# TASK PROMPT
Your task is to reproduce word for word the lines running from the line containing "Continue the Blender" to the line containing "tag(o, 'bright rectangular", inclusive. Nothing else belongs in the answer.

# MATERIAL PROVIDED
__________________________________________________

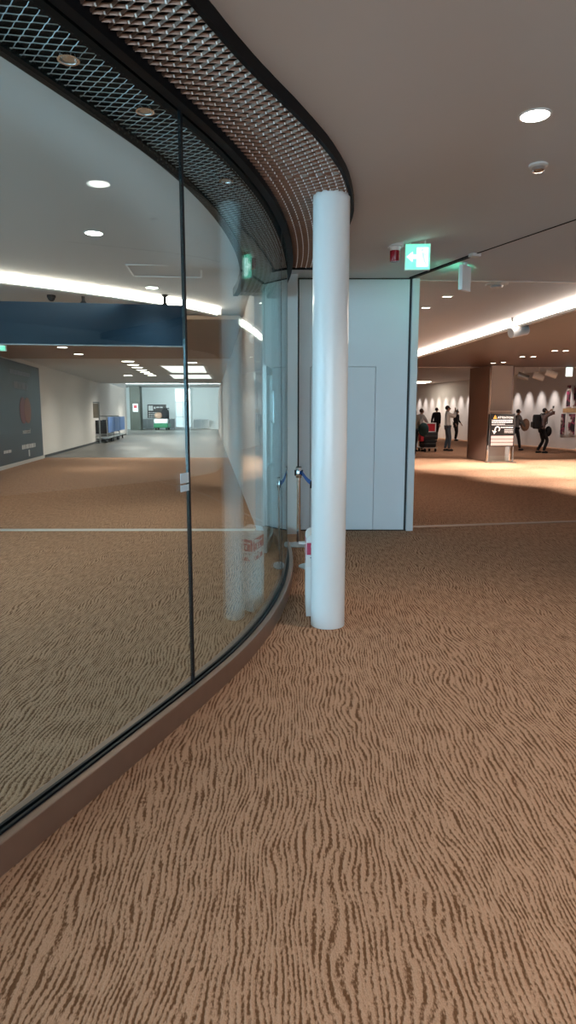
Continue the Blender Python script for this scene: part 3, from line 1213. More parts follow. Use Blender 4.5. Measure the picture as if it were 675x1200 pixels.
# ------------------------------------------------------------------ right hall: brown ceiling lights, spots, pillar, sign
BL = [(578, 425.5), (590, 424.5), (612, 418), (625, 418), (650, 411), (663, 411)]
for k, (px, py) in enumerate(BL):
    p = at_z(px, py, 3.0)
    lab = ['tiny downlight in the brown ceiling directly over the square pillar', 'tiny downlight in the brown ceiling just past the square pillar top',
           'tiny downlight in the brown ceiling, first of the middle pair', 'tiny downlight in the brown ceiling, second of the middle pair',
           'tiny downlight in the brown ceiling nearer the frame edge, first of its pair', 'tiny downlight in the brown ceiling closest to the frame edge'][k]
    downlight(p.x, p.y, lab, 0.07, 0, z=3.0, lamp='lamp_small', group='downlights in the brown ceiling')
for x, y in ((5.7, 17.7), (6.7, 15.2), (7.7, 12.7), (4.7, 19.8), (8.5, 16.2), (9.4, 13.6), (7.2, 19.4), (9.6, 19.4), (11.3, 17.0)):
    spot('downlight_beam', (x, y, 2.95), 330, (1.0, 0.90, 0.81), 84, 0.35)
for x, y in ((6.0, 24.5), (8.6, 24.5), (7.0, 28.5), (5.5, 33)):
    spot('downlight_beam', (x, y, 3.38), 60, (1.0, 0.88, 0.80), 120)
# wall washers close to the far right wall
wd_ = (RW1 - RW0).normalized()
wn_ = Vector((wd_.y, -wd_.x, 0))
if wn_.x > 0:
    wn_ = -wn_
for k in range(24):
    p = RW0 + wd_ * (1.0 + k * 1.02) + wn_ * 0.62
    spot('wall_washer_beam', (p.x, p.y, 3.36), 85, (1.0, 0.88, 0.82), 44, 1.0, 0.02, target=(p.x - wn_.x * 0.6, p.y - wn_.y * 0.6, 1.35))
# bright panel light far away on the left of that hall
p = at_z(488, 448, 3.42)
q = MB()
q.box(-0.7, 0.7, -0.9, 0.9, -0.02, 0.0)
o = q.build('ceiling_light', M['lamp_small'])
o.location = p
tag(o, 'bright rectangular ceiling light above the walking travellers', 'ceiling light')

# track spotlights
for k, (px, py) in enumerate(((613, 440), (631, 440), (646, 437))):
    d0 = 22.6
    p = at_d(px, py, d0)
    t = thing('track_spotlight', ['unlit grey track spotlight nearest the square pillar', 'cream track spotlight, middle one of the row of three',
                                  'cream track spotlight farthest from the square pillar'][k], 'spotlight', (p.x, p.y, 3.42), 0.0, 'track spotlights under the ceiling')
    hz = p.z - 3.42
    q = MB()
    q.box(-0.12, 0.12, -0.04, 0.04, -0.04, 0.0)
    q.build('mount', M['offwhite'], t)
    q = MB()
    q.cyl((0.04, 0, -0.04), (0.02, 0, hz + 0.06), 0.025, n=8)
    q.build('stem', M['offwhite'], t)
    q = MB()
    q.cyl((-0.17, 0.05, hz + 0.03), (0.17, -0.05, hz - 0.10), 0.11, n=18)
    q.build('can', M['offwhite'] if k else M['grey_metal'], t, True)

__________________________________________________

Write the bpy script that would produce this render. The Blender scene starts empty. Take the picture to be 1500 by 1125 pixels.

__________________________________________________

# REPLY
Continue the Blender Python script for this scene: part 3, from line 1213. More parts follow. Use Blender 4.5. Measure the picture as if it were 675x1200 pixels.
# ------------------------------------------------------------------ right hall: brown ceiling lights, spots, pillar, sign
BL = [(578, 425.5), (590, 424.5), (612, 418), (625, 418), (650, 411), (663, 411)]
for k, (px, py) in enumerate(BL):
    p = at_z(px, py, 3.0)
    lab = ['tiny downlight in the brown ceiling directly over the square pillar', 'tiny downlight in the brown ceiling just past the square pillar top',
           'tiny downlight in the brown ceiling, first of the middle pair', 'tiny downlight in the brown ceiling, second of the middle pair',
           'tiny downlight in the brown ceiling nearer the frame edge, first of its pair', 'tiny downlight in the brown ceiling closest to the frame edge'][k]
    downlight(p.x, p.y, lab, 0.07, 0, z=3.0, lamp='lamp_small', group='downlights in the brown ceiling')
for x, y in ((5.7, 17.7), (6.7, 15.2), (7.7, 12.7), (4.7, 19.8), (8.5, 16.2), (9.4, 13.6), (7.2, 19.4), (9.6, 19.4), (11.3, 17.0)):
    spot('downlight_beam', (x, y, 2.95), 330, (1.0, 0.90, 0.81), 84, 0.35)
for x, y in ((6.0, 24.5), (8.6, 24.5), (7.0, 28.5), (5.5, 33)):
    spot('downlight_beam', (x, y, 3.38), 60, (1.0, 0.88, 0.80), 120)
# wall washers close to the far right wall
wd_ = (RW1 - RW0).normalized()
wn_ = Vector((wd_.y, -wd_.x, 0))
if wn_.x > 0:
    wn_ = -wn_
for k in range(24):
    p = RW0 + wd_ * (1.0 + k * 1.02) + wn_ * 0.62
    spot('wall_washer_beam', (p.x, p.y, 3.36), 85, (1.0, 0.88, 0.82), 44, 1.0, 0.02, target=(p.x - wn_.x * 0.6, p.y - wn_.y * 0.6, 1.35))
# bright panel light far away on the left of that hall
p = at_z(488, 448, 3.42)
q = MB()
q.box(-0.7, 0.7, -0.9, 0.9, -0.02, 0.0)
o = q.build('ceiling_light', M['lamp_small'])
o.location = p
tag(o, 'bright rectangular ceiling light above the walking travellers', 'ceiling light')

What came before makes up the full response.